In this case, I happen to agree with that. The Court may or may not decide if that stays a precedent, or may rule in other ways.
some text from the amicus brief;
"Ignoring the statute’s clear text, Samsung argues that total profits cannot really mean total profits, because “under this rule, an infringer of a patented cupholder design must pay its entire profits on a car, an infringer of a patented marine windshield design must pay its entire profits on a boat, an infringer of a patented, preinstalled musical note icon design must pay its entire profits on a computer, and so on.” Samsung Br. 1; see also U.S. Br. 23. But Samsung is profoundly confused about the design patent system. The test for design patent infringement requires the possibility of a captured sale. See Gorham Co. v. White, 81 U.S. 511, 528 (1871). Under this test, one who patents a design for a cupholder could never recover profits on an entire car because no one could be induced into purchasing a Jeep supposing it to be a Porsche simply because the vehicle’s cupholders looked the same.
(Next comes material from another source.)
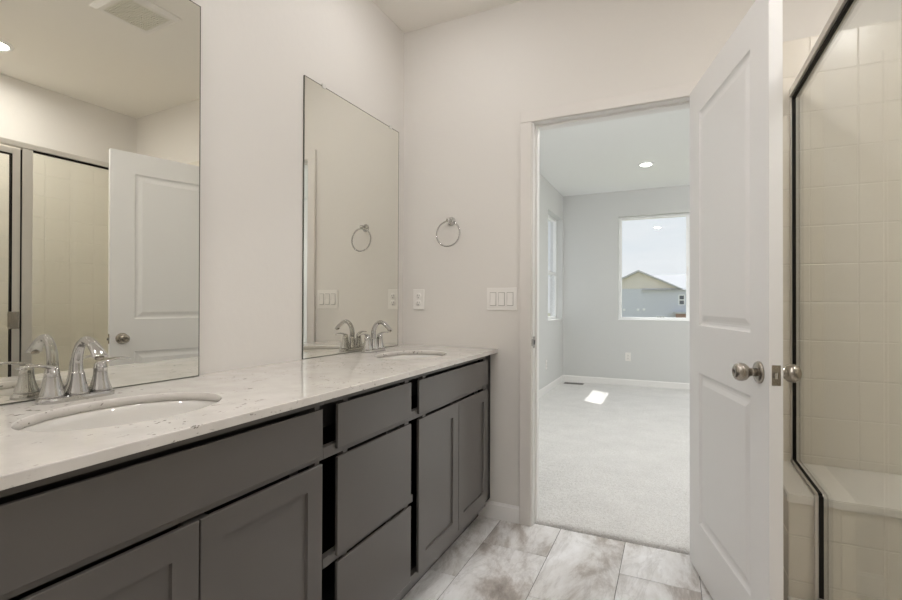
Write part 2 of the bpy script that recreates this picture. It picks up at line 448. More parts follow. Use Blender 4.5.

The jury was instructed as much in this case that it could only find that Samsung’s phones infringed Apple’s design patents “if, in the eye of an ordinary observer, giving such attention as a purchaser usually gives, the resemblance between the two designs is such as to deceive such an observer, inducing him to purchase one supposing it to be the other.” The undersigned take no position on whether the jury’s finding on that point was correct, but Samsung does not challenge it before this Court."
My concern is that current law interpretation AUTOMATICALLY AWARDS the entire infringer's product profits no matter how mundane or minimal the protected design. See the Microsoft design patent image above as an example. if Corel loses it won't have to give Microsoft a few thousand, which is probably all that design is worth if that in my opinion Instead they'll have to give Microsoft every penny of profit from sales of the "infringing" Core Home Office. It's automatic and non-negotiable. FWIW if this were to go back for a retrial and instead of $500M Samsung was ordered to pay $2B I'd wouldn't shed a tear for them as they deserve to be hammered IMHO.
My issue is NOT the size of the award, it's the way it's determined.